» SUPPLIED INFORMATION:
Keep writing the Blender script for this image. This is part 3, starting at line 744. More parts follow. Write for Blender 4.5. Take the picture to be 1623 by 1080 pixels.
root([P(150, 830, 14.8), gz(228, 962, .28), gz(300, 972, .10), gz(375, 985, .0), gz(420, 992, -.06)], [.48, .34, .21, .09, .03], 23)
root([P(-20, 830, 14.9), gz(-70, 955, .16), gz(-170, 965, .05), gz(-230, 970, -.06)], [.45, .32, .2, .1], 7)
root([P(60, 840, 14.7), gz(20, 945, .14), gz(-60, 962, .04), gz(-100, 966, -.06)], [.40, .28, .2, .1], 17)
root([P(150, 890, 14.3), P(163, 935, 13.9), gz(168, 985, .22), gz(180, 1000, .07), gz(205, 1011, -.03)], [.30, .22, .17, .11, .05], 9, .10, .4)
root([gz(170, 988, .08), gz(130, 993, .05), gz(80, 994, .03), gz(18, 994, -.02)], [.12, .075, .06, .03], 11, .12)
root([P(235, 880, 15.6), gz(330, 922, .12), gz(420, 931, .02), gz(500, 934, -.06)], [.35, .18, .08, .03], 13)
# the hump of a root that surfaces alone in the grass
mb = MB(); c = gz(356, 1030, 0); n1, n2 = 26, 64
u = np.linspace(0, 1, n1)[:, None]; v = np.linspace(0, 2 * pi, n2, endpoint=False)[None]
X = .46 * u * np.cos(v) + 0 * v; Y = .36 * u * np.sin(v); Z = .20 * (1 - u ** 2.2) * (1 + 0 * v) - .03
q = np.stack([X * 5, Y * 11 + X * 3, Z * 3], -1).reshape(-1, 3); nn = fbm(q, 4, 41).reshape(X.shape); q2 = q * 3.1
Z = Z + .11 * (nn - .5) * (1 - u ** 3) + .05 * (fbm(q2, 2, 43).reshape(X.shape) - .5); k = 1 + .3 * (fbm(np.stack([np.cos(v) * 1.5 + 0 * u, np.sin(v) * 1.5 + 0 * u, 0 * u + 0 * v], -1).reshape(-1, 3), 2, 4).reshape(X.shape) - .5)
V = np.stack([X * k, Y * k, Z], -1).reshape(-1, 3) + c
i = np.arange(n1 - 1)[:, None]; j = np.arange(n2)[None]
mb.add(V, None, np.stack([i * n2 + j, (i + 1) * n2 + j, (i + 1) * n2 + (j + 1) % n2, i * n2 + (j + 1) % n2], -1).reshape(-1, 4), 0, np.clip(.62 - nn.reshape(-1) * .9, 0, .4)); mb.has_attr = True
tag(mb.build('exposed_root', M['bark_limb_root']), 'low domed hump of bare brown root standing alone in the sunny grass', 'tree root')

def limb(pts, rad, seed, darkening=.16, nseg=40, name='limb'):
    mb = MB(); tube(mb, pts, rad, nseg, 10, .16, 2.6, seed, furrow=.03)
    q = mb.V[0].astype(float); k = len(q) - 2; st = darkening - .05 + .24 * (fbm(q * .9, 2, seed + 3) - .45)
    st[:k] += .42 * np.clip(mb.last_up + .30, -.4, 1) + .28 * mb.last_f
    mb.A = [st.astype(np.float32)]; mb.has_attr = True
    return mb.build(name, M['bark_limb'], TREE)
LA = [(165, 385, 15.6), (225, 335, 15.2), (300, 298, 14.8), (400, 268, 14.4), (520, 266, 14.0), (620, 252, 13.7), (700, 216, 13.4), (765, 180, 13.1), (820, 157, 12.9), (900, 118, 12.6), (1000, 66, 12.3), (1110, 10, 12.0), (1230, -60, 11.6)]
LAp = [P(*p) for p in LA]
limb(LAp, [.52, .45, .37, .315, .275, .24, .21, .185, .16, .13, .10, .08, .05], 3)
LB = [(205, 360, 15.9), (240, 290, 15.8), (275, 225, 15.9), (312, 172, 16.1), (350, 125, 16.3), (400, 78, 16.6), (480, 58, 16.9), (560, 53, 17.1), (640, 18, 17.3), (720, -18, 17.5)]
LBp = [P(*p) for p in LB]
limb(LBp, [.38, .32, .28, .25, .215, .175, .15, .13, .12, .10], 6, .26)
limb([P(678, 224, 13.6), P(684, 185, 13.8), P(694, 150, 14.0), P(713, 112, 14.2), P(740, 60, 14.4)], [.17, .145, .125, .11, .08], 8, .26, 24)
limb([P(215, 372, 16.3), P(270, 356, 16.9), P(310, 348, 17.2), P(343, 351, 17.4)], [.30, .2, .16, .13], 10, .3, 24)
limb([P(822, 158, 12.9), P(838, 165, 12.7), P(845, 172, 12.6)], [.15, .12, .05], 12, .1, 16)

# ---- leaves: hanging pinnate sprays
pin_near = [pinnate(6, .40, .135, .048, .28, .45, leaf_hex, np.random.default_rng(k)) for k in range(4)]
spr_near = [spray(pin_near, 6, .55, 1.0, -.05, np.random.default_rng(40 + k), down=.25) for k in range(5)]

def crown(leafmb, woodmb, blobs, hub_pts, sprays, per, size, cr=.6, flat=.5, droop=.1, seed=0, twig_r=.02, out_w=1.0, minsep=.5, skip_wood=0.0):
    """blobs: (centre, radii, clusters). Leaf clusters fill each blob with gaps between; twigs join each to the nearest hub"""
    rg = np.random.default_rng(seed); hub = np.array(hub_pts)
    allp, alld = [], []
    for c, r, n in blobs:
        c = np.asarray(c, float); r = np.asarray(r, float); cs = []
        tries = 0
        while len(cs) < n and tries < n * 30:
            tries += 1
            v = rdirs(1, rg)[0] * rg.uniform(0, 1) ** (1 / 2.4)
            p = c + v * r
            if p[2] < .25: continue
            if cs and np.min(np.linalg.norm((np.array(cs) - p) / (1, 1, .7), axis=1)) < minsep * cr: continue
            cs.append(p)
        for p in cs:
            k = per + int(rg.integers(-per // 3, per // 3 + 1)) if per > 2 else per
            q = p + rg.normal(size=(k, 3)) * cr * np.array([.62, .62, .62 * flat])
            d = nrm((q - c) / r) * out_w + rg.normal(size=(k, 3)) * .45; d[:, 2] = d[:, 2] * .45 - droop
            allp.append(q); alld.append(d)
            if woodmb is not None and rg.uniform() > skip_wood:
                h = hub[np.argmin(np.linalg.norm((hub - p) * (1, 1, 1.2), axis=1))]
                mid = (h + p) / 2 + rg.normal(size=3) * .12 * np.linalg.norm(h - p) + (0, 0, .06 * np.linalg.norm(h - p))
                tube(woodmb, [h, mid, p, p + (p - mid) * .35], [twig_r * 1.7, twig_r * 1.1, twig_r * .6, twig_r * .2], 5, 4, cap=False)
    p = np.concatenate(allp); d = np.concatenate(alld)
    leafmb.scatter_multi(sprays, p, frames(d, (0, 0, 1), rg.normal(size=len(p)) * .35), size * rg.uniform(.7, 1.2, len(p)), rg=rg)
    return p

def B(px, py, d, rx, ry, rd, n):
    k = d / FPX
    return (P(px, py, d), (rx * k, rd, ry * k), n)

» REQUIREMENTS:
Set down the listing in full, keeping every word exactly as it is.

» SOLVED EXERCISE:
Keep writing the Blender script for this image. This is part 3, starting at line 744. More parts follow. Write for Blender 4.5. Take the picture to be 1623 by 1080 pixels.
root([P(150, 830, 14.8), gz(228, 962, .28), gz(300, 972, .10), gz(375, 985, .0), gz(420, 992, -.06)], [.48, .34, .21, .09, .03], 23)
root([P(-20, 830, 14.9), gz(-70, 955, .16), gz(-170, 965, .05), gz(-230, 970, -.06)], [.45, .32, .2, .1], 7)
root([P(60, 840, 14.7), gz(20, 945, .14), gz(-60, 962, .04), gz(-100, 966, -.06)], [.40, .28, .2, .1], 17)
root([P(150, 890, 14.3), P(163, 935, 13.9), gz(168, 985, .22), gz(180, 1000, .07), gz(205, 1011, -.03)], [.30, .22, .17, .11, .05], 9, .10, .4)
root([gz(170, 988, .08), gz(130, 993, .05), gz(80, 994, .03), gz(18, 994, -.02)], [.12, .075, .06, .03], 11, .12)
root([P(235, 880, 15.6), gz(330, 922, .12), gz(420, 931, .02), gz(500, 934, -.06)], [.35, .18, .08, .03], 13)
# the hump of a root that surfaces alone in the grass
mb = MB(); c = gz(356, 1030, 0); n1, n2 = 26, 64
u = np.linspace(0, 1, n1)[:, None]; v = np.linspace(0, 2 * pi, n2, endpoint=False)[None]
X = .46 * u * np.cos(v) + 0 * v; Y = .36 * u * np.sin(v); Z = .20 * (1 - u ** 2.2) * (1 + 0 * v) - .03
q = np.stack([X * 5, Y * 11 + X * 3, Z * 3], -1).reshape(-1, 3); nn = fbm(q, 4, 41).reshape(X.shape); q2 = q * 3.1
Z = Z + .11 * (nn - .5) * (1 - u ** 3) + .05 * (fbm(q2, 2, 43).reshape(X.shape) - .5); k = 1 + .3 * (fbm(np.stack([np.cos(v) * 1.5 + 0 * u, np.sin(v) * 1.5 + 0 * u, 0 * u + 0 * v], -1).reshape(-1, 3), 2, 4).reshape(X.shape) - .5)
V = np.stack([X * k, Y * k, Z], -1).reshape(-1, 3) + c
i = np.arange(n1 - 1)[:, None]; j = np.arange(n2)[None]
mb.add(V, None, np.stack([i * n2 + j, (i + 1) * n2 + j, (i + 1) * n2 + (j + 1) % n2, i * n2 + (j + 1) % n2], -1).reshape(-1, 4), 0, np.clip(.62 - nn.reshape(-1) * .9, 0, .4)); mb.has_attr = True
tag(mb.build('exposed_root', M['bark_limb_root']), 'low domed hump of bare brown root standing alone in the sunny grass', 'tree root')

def limb(pts, rad, seed, darkening=.16, nseg=40, name='limb'):
    mb = MB(); tube(mb, pts, rad, nseg, 10, .16, 2.6, seed, furrow=.03)
    q = mb.V[0].astype(float); k = len(q) - 2; st = darkening - .05 + .24 * (fbm(q * .9, 2, seed + 3) - .45)
    st[:k] += .42 * np.clip(mb.last_up + .30, -.4, 1) + .28 * mb.last_f
    mb.A = [st.astype(np.float32)]; mb.has_attr = True
    return mb.build(name, M['bark_limb'], TREE)
LA = [(165, 385, 15.6), (225, 335, 15.2), (300, 298, 14.8), (400, 268, 14.4), (520, 266, 14.0), (620, 252, 13.7), (700, 216, 13.4), (765, 180, 13.1), (820, 157, 12.9), (900, 118, 12.6), (1000, 66, 12.3), (1110, 10, 12.0), (1230, -60, 11.6)]
LAp = [P(*p) for p in LA]
limb(LAp, [.52, .45, .37, .315, .275, .24, .21, .185, .16, .13, .10, .08, .05], 3)
LB = [(205, 360, 15.9), (240, 290, 15.8), (275, 225, 15.9), (312, 172, 16.1), (350, 125, 16.3), (400, 78, 16.6), (480, 58, 16.9), (560, 53, 17.1), (640, 18, 17.3), (720, -18, 17.5)]
LBp = [P(*p) for p in LB]
limb(LBp, [.38, .32, .28, .25, .215, .175, .15, .13, .12, .10], 6, .26)
limb([P(678, 224, 13.6), P(684, 185, 13.8), P(694, 150, 14.0), P(713, 112, 14.2), P(740, 60, 14.4)], [.17, .145, .125, .11, .08], 8, .26, 24)
limb([P(215, 372, 16.3), P(270, 356, 16.9), P(310, 348, 17.2), P(343, 351, 17.4)], [.30, .2, .16, .13], 10, .3, 24)
limb([P(822, 158, 12.9), P(838, 165, 12.7), P(845, 172, 12.6)], [.15, .12, .05], 12, .1, 16)

# ---- leaves: hanging pinnate sprays
pin_near = [pinnate(6, .40, .135, .048, .28, .45, leaf_hex, np.random.default_rng(k)) for k in range(4)]
spr_near = [spray(pin_near, 6, .55, 1.0, -.05, np.random.default_rng(40 + k), down=.25) for k in range(5)]

def crown(leafmb, woodmb, blobs, hub_pts, sprays, per, size, cr=.6, flat=.5, droop=.1, seed=0, twig_r=.02, out_w=1.0, minsep=.5, skip_wood=0.0):
    """blobs: (centre, radii, clusters). Leaf clusters fill each blob with gaps between; twigs join each to the nearest hub"""
    rg = np.random.default_rng(seed); hub = np.array(hub_pts)
    allp, alld = [], []
    for c, r, n in blobs:
        c = np.asarray(c, float); r = np.asarray(r, float); cs = []
        tries = 0
        while len(cs) < n and tries < n * 30:
            tries += 1
            v = rdirs(1, rg)[0] * rg.uniform(0, 1) ** (1 / 2.4)
            p = c + v * r
            if p[2] < .25: continue
            if cs and np.min(np.linalg.norm((np.array(cs) - p) / (1, 1, .7), axis=1)) < minsep * cr: continue
            cs.append(p)
        for p in cs:
            k = per + int(rg.integers(-per // 3, per // 3 + 1)) if per > 2 else per
            q = p + rg.normal(size=(k, 3)) * cr * np.array([.62, .62, .62 * flat])
            d = nrm((q - c) / r) * out_w + rg.normal(size=(k, 3)) * .45; d[:, 2] = d[:, 2] * .45 - droop
            allp.append(q); alld.append(d)
            if woodmb is not None and rg.uniform() > skip_wood:
                h = hub[np.argmin(np.linalg.norm((hub - p) * (1, 1, 1.2), axis=1))]
                mid = (h + p) / 2 + rg.normal(size=3) * .12 * np.linalg.norm(h - p) + (0, 0, .06 * np.linalg.norm(h - p))
                tube(woodmb, [h, mid, p, p + (p - mid) * .35], [twig_r * 1.7, twig_r * 1.1, twig_r * .6, twig_r * .2], 5, 4, cap=False)
    p = np.concatenate(allp); d = np.concatenate(alld)
    leafmb.scatter_multi(sprays, p, frames(d, (0, 0, 1), rg.normal(size=len(p)) * .35), size * rg.uniform(.7, 1.2, len(p)), rg=rg)
    return p

def B(px, py, d, rx, ry, rd, n):
    k = d / FPX
    return (P(px, py, d), (rx * k, rd, ry * k), n)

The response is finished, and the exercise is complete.